Dali flirted rather unhappily with Hollywood in the
Hitchcock-Selznick production of Spellbound.
Gala Contemplating the Mediterranean Sea,  1976 Salvador Dali.
At a distance, painting becomes a pixilated image of Abraham Lincoln.
(If you can't see it, try squinting a little.)
For better or worse, all too many people think first of Dali the showman, or Dali the limp watch painter when his name comes up. There's little of the former and none of the latter in Dali's optical illusions. Instead, we see work done in the 1940s for Alfred Hitchcock's and David Selznick's 1945 movie, Spellbound.
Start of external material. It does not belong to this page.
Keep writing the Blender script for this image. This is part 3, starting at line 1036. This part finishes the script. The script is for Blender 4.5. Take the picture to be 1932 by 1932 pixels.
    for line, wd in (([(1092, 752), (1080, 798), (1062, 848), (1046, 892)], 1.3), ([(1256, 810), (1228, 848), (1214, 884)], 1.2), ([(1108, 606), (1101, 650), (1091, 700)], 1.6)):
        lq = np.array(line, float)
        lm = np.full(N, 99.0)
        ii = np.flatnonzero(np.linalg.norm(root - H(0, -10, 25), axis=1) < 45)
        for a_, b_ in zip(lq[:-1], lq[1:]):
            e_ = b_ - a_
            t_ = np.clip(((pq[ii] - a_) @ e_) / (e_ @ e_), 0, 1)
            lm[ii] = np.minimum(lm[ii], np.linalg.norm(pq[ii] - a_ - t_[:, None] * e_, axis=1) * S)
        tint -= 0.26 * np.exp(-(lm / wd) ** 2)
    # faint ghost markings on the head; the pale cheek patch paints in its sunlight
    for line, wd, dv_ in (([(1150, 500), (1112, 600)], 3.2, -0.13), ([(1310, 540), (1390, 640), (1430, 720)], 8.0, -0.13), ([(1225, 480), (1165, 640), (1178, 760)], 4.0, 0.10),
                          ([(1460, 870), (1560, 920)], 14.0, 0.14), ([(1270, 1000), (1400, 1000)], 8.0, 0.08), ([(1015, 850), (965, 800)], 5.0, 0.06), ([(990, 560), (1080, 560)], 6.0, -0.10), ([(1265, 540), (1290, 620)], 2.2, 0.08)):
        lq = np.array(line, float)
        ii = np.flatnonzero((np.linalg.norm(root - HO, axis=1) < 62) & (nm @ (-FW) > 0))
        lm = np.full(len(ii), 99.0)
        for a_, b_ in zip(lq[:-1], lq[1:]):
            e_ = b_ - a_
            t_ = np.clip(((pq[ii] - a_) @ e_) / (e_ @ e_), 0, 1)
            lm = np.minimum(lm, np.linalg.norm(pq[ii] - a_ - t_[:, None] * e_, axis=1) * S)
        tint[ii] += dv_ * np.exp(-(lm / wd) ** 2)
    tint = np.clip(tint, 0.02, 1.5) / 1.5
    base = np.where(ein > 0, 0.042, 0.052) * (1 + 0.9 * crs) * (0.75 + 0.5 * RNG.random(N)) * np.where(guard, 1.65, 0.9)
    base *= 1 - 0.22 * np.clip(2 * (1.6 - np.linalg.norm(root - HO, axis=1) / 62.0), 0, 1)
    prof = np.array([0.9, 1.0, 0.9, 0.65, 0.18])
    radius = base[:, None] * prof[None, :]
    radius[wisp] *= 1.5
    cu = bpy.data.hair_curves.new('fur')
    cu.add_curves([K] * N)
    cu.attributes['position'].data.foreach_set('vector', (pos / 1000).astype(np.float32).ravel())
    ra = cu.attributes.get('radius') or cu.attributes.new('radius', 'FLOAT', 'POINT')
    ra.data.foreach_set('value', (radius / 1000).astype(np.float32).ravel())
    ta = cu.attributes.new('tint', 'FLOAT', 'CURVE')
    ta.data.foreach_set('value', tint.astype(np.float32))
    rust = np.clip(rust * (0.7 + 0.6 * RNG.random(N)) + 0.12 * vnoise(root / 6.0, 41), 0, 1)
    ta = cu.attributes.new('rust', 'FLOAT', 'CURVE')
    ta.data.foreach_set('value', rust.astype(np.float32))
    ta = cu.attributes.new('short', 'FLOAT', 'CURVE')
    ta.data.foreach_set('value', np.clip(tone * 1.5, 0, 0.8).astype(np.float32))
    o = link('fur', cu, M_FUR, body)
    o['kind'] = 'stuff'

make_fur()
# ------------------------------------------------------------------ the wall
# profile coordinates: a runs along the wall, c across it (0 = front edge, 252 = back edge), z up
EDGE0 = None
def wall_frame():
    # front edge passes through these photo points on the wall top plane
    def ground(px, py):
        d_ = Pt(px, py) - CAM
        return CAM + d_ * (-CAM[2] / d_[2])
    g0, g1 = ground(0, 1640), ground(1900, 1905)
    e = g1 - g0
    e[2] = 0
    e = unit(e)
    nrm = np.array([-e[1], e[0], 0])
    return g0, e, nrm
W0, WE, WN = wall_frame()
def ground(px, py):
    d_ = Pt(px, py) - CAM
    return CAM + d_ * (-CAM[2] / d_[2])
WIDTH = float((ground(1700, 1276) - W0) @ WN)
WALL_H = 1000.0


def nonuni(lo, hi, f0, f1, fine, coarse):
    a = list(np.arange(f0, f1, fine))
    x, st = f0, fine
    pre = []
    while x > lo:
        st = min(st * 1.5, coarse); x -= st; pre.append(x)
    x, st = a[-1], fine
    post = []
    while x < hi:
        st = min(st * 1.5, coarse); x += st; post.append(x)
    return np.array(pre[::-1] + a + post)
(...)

There in his original 20-minute dream sequence (which Selznick cut, then cut again, eventually eliminating it entirely) we find much of Dali's little-known experiments with three-dimensional illusions. The Hirshhorn Museum in Washington, DC once rigged up several of Dali's paintings in stereoscopic fashion, employing mirrors and other optical devices to allow viewers to enjoy the genius of Dali as he intended. Particularly noticeable was a harbor scene employing a rather enormous female nude (above).

Soft Construction with Boiled Beans, 1936, Salvador Dali
Nieuw Amsterdam, 1974, Salvador Dali
There was also a political side of Dali. His Soft Construction with Boiled Beans (above), painted during the Spanish Civil War, depicts a dissected human body strangling itself. When the Second World War forced Dali to flee to the US, he did a painting of a bronze bust of the Native American, Chief White Eagle. It's titled Nieuw Amsterdam (right). Reflected in his eyes are Dutch burgers congratulating themselves on the purchase of Manhattan Island for the proverbial twenty-four dollars, toasting one another with  bottles of Coke.

Moreover, Dali should probably be thought of as an important 20th century artist despite his crass showmanship, but only if we allow Dali to be Dali. It's impossible to divorce Dali from limp watches,  but he's also painted a floppy cello and wavy piano keys.  We must also give a nod toward Dali, the egotistical clown, as seen in his The Sun and Dali (top) complete with his trademark long, thin, curly mustache. But to see all of the man, we must look at, if not all of his work, at least some of his less famous images where the man's optical illusions bloom unexpectedly.
Salvador Dali, one of his most famous optical illusions.